被告は、原告には、被告のような一流の株式市場上場会社の裏書のある手形が何故市中銀行でもない高利のいわゆる街の金融業者の手に渡ったのか調査すべき義務があるところ、この義務を尽くさなかった原告の本件手形取得に重大な過失があると主張するが、前掲甲第三号証及び原告本人尋問の結果を考え合わせると日証金の社員大沢伸介は、本件手形を木島金吾から取得する際、訴外中村に対し、本件手形の被告名義の裏書の印影の真否を質したところ、同訴外人からそれが真正である旨の回答を得たので、当時日証金に勤務していた原告に対し、保証書を添付のうえ、本件手形を譲渡したことが認められ、右認定を覆えすに足る証拠がない。右事実と本件手形が被告大阪支社から訴外東洋冷凍食品株式会社を経て、日証金に裏書譲渡されている事実を勘案すれば、原告には未だ被告が主張するような重大な過失があったとはいえないから右主張も理由がない。
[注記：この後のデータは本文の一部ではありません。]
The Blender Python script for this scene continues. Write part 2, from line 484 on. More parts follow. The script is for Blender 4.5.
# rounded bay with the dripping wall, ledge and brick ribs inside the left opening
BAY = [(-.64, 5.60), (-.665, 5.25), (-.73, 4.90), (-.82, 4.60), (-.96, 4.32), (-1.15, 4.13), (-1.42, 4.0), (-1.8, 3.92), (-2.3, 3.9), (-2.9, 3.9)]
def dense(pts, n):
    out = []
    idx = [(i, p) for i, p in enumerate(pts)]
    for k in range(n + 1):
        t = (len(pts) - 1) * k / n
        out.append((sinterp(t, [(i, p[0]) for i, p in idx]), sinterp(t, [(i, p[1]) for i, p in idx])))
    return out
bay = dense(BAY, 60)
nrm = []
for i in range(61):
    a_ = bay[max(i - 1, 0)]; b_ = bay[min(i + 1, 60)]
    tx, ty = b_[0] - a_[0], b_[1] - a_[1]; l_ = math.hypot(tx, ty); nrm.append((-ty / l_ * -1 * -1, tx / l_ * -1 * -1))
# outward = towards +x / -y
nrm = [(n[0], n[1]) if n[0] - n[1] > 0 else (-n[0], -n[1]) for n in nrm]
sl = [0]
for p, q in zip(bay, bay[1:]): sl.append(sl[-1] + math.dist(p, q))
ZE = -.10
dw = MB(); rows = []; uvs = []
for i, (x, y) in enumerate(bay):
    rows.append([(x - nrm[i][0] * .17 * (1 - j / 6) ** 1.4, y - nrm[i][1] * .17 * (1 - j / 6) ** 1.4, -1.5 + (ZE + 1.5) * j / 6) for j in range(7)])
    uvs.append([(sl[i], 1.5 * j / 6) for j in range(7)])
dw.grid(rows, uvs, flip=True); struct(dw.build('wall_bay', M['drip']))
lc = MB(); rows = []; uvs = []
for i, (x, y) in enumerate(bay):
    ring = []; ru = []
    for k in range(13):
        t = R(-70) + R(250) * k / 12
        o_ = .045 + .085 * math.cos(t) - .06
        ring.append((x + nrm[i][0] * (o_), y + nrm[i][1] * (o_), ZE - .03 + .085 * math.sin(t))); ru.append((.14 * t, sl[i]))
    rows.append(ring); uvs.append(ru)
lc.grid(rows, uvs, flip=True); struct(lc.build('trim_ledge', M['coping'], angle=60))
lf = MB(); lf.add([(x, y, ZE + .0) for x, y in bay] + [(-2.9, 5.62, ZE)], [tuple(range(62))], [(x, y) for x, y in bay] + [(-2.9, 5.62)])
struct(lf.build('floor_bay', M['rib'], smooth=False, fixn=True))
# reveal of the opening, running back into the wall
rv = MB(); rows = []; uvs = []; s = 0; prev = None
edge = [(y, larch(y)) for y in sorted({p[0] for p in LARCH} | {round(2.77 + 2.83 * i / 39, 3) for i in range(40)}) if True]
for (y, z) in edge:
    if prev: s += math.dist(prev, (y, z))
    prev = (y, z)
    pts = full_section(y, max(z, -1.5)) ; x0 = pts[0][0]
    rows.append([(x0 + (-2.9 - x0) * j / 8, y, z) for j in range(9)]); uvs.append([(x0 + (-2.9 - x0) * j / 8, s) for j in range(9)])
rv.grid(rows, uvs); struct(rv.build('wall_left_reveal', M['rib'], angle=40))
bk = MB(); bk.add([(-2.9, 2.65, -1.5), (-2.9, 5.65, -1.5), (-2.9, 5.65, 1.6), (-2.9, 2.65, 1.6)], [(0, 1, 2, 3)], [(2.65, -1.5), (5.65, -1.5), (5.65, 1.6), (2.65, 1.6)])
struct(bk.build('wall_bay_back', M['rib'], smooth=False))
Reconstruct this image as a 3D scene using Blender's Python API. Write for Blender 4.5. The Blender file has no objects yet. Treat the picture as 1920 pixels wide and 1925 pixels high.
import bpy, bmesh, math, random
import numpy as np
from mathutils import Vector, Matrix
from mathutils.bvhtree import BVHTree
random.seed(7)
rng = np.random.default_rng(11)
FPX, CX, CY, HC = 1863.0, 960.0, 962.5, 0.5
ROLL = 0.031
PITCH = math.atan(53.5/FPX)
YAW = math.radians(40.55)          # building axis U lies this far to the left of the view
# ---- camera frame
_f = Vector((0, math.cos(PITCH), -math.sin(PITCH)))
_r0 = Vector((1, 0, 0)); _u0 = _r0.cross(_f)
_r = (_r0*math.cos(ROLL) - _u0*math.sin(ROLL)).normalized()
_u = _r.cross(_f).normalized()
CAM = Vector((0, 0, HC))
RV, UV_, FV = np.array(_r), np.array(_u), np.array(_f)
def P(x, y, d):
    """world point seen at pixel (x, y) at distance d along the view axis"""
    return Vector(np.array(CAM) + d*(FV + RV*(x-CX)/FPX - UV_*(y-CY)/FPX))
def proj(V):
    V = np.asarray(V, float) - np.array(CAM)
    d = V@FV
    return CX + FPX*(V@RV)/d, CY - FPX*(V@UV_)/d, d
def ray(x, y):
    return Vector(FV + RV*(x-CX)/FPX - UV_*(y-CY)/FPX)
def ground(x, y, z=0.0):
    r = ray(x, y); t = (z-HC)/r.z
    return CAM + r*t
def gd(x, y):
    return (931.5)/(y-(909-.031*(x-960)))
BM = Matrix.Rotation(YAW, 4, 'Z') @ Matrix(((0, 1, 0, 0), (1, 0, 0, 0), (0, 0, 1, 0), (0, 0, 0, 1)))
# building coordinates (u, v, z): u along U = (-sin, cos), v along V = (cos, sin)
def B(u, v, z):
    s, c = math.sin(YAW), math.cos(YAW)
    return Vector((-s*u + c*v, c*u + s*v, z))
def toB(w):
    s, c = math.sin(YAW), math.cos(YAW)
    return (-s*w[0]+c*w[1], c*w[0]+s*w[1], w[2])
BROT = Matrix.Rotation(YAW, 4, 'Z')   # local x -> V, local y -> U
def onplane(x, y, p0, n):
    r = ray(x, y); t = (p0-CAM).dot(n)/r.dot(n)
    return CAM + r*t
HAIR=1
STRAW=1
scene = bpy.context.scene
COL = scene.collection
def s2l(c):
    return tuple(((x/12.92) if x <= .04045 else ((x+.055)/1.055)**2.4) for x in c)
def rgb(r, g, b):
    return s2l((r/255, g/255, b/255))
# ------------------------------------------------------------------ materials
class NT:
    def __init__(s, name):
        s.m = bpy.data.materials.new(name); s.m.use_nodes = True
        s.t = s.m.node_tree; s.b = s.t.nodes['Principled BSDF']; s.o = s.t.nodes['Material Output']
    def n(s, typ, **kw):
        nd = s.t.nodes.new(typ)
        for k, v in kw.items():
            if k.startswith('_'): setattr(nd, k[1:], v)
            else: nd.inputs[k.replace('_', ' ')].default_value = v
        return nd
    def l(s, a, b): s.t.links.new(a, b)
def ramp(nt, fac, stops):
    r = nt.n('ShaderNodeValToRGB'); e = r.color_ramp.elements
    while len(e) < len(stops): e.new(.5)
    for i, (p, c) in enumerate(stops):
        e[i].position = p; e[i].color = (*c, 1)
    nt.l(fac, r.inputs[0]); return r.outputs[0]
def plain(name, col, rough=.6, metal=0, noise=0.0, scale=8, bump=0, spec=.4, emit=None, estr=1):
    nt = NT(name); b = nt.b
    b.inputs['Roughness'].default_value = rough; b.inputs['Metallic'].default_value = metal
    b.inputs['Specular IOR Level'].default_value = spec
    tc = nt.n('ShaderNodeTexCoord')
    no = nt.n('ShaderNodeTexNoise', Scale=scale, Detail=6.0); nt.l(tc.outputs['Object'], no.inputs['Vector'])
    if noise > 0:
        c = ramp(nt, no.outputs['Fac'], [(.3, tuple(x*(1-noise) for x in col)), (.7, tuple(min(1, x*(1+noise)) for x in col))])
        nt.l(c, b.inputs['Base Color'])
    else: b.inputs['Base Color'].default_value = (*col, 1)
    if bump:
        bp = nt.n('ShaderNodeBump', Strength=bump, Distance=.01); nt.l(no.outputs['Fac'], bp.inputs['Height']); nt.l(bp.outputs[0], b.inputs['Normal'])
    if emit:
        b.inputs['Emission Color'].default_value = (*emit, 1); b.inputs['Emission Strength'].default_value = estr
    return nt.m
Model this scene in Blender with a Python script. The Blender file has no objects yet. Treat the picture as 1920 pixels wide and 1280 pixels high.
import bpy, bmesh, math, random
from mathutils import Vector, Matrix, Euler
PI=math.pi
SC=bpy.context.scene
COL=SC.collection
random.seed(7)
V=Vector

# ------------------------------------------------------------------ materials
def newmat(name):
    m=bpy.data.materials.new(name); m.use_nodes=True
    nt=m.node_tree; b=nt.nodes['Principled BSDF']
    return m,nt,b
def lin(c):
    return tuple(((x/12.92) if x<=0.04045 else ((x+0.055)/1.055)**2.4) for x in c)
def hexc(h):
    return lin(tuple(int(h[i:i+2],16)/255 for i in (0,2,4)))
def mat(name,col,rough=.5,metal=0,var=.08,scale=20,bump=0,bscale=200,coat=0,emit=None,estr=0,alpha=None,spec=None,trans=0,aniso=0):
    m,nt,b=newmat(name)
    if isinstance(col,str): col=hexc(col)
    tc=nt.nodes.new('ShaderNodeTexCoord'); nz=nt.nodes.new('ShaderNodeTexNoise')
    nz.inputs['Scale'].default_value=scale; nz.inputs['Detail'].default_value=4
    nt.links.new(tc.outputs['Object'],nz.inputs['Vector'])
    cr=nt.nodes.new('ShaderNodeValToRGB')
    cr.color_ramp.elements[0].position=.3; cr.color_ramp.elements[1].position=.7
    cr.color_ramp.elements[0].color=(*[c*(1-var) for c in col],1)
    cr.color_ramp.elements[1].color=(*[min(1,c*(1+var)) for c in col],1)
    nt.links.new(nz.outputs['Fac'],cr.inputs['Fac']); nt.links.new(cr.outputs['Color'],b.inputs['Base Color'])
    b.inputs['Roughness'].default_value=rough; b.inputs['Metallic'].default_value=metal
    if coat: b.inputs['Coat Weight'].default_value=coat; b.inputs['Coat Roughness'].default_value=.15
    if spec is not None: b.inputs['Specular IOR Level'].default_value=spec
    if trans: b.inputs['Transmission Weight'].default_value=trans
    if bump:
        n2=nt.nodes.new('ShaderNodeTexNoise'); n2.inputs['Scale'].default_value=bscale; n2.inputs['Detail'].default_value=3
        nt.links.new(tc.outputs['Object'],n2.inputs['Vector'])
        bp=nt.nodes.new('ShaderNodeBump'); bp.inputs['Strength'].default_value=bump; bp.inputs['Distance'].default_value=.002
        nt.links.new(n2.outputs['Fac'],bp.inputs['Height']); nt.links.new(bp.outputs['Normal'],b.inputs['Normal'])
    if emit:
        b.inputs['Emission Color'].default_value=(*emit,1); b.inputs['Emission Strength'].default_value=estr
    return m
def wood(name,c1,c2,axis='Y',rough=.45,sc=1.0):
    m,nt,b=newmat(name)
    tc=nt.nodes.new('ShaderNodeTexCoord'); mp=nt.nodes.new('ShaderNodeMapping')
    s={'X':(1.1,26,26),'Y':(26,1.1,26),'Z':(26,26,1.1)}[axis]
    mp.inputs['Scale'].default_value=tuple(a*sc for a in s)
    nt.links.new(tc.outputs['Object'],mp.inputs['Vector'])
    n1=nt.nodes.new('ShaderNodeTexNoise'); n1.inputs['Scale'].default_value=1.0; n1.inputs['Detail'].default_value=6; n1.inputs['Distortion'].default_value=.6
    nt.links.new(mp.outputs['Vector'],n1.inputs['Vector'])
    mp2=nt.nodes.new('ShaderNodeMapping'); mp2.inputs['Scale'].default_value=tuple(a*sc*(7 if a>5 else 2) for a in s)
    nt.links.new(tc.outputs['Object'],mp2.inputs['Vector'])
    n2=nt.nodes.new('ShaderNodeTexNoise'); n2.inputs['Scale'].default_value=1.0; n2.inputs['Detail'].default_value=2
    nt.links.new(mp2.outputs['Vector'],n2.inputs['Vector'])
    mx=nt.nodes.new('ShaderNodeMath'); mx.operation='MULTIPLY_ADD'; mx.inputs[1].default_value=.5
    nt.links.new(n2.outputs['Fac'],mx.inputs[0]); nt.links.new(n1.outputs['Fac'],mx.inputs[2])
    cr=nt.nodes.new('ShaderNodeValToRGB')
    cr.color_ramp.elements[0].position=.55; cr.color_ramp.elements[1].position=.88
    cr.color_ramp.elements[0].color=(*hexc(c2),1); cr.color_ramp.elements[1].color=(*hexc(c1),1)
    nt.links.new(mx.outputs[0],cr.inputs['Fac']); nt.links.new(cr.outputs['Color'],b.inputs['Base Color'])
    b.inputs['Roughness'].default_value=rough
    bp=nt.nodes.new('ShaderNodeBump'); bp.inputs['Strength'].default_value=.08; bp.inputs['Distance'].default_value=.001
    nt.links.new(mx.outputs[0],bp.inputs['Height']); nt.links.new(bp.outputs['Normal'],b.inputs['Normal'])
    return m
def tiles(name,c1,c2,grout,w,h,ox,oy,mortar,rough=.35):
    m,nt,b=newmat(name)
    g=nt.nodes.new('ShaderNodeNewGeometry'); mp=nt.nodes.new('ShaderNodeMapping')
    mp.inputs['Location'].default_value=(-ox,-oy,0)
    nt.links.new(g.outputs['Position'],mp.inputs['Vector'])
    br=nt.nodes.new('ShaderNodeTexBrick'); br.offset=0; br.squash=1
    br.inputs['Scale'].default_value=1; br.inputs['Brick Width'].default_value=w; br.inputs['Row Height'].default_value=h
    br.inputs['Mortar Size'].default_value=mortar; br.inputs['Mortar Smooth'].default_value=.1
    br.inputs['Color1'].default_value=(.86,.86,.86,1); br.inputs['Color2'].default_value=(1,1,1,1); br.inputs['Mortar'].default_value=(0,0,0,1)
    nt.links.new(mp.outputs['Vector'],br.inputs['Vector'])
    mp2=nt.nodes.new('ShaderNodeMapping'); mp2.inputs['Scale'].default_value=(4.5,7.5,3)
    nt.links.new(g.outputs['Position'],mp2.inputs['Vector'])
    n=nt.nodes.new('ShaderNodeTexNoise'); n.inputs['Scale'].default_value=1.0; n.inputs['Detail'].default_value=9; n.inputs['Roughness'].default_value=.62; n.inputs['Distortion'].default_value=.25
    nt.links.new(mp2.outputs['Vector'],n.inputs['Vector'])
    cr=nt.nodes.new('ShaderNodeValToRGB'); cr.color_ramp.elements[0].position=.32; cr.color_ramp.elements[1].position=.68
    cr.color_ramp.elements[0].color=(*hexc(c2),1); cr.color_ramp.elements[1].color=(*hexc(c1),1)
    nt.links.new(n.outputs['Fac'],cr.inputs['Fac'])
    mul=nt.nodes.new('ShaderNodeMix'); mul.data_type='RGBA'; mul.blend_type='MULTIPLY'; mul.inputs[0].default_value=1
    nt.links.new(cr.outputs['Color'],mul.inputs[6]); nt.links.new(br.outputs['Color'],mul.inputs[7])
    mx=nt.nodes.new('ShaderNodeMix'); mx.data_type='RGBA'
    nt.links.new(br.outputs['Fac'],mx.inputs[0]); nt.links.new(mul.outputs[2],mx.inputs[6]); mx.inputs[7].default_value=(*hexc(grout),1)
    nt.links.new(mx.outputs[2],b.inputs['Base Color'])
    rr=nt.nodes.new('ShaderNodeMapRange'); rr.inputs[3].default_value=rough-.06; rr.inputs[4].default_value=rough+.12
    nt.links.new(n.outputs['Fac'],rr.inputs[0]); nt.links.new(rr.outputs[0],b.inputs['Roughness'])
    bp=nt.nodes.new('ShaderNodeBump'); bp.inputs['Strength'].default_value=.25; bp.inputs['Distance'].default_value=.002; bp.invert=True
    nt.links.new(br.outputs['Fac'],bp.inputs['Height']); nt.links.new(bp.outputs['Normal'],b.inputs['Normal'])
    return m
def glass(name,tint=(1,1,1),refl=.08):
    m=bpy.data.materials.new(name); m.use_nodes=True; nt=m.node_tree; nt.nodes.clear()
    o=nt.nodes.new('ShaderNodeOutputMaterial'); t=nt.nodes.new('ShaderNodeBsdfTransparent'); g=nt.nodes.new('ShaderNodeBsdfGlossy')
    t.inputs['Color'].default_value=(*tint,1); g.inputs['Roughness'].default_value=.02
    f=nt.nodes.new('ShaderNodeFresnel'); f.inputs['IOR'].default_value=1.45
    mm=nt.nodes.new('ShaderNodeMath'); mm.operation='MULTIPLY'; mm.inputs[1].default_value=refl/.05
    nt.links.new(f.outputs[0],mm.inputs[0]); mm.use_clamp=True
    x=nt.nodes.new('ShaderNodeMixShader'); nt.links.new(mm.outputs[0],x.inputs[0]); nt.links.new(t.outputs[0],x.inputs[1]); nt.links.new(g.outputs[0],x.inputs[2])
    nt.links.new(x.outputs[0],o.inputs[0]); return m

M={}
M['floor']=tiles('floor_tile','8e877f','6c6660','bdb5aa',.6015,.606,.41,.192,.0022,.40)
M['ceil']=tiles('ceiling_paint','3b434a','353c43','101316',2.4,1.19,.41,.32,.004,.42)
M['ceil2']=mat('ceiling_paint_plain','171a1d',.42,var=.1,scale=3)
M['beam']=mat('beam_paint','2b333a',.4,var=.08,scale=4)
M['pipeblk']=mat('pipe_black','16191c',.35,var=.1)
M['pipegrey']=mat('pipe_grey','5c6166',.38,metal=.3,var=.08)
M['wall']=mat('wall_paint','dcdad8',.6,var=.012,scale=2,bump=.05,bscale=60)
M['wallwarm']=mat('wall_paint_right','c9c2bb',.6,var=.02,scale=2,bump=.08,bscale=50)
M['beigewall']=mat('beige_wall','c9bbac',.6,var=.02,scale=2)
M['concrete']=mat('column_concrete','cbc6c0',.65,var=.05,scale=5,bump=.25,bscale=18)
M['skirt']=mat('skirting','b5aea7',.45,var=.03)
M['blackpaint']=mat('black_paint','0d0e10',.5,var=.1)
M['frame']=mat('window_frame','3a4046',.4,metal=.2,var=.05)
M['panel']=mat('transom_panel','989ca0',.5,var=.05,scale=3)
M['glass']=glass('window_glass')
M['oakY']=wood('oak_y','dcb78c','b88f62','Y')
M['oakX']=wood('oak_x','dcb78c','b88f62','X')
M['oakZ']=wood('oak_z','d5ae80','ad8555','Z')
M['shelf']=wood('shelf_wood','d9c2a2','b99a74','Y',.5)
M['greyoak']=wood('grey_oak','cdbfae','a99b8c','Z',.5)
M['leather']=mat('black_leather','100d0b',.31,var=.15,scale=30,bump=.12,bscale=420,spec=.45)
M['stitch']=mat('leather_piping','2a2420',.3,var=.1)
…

なお、被告は、原告が本件手形を日証金から取得する際、被告大阪支社名義の裏書について、その印影が名義人の真意に基いて押捺されたか否かを確かめ、また、本件手形は振出人訴外五洋産業株式会社が日証金から割引を受けるのに、何故最終の被裏書人が訴外東洋冷凍食品株式会社になっているのか等につき、詳細な調査をなす義務があるのに、原告がこの義務を尽くさなかった旨主張するが、右は被告独自の見解というべきであって、いずれも主張自体理由がない。

第三、よって、被告に対し前示各損害金の支払を求める原告の予備的請求を正当として認容し、第一次的請求を棄却する。<以下省略>。